**Goal of the exercise:** Copy verbatim the material from its first line to the line that holds "st.location = (xx*.97, yy, z0);", including that line.

* Begin *

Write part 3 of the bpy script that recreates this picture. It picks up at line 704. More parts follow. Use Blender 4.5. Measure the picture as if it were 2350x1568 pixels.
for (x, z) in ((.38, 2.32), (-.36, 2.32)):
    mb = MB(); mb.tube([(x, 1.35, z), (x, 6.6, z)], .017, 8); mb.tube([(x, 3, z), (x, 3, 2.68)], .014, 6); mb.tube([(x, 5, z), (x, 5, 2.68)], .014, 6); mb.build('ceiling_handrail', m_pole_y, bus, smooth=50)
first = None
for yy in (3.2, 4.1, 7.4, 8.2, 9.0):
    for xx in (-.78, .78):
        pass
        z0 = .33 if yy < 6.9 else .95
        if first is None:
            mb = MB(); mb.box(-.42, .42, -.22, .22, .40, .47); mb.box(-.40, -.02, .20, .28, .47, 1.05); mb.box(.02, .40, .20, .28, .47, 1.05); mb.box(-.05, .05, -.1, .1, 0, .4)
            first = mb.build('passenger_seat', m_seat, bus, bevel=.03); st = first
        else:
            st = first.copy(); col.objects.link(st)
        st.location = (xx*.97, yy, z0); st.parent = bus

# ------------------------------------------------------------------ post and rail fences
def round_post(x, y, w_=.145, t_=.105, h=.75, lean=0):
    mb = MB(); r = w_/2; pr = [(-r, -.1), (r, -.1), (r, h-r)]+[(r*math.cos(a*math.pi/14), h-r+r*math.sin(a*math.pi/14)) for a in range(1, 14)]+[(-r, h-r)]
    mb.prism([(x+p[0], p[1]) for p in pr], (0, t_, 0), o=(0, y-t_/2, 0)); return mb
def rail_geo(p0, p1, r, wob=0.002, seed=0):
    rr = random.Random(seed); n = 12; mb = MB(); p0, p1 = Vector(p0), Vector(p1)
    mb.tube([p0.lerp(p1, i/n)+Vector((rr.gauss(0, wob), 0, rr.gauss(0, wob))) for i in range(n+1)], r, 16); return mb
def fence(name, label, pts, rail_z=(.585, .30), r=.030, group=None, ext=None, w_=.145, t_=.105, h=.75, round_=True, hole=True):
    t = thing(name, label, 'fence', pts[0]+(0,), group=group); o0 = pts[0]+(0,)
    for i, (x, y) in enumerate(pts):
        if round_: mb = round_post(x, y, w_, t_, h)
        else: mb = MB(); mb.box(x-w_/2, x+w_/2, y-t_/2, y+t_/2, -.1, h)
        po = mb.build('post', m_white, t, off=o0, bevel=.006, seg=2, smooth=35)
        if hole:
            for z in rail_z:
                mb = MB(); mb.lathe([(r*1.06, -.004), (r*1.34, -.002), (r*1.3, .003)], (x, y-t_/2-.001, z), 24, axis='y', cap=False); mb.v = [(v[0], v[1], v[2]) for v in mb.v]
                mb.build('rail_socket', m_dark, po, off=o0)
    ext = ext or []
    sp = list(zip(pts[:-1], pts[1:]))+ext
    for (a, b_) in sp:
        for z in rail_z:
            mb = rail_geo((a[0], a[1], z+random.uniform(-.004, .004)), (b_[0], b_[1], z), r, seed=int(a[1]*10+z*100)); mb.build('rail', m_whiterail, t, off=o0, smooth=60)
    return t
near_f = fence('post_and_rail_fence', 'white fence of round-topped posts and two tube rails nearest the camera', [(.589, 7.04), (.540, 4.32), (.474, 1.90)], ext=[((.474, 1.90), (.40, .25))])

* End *

**Exercise output:**
Write part 3 of the bpy script that recreates this picture. It picks up at line 704. More parts follow. Use Blender 4.5. Measure the picture as if it were 2350x1568 pixels.
for (x, z) in ((.38, 2.32), (-.36, 2.32)):
    mb = MB(); mb.tube([(x, 1.35, z), (x, 6.6, z)], .017, 8); mb.tube([(x, 3, z), (x, 3, 2.68)], .014, 6); mb.tube([(x, 5, z), (x, 5, 2.68)], .014, 6); mb.build('ceiling_handrail', m_pole_y, bus, smooth=50)
first = None
for yy in (3.2, 4.1, 7.4, 8.2, 9.0):
    for xx in (-.78, .78):
        pass
        z0 = .33 if yy < 6.9 else .95
        if first is None:
            mb = MB(); mb.box(-.42, .42, -.22, .22, .40, .47); mb.box(-.40, -.02, .20, .28, .47, 1.05); mb.box(.02, .40, .20, .28, .47, 1.05); mb.box(-.05, .05, -.1, .1, 0, .4)
            first = mb.build('passenger_seat', m_seat, bus, bevel=.03); st = first
        else:
            st = first.copy(); col.objects.link(st)
        st.location = (xx*.97, yy, z0); st.parent = bus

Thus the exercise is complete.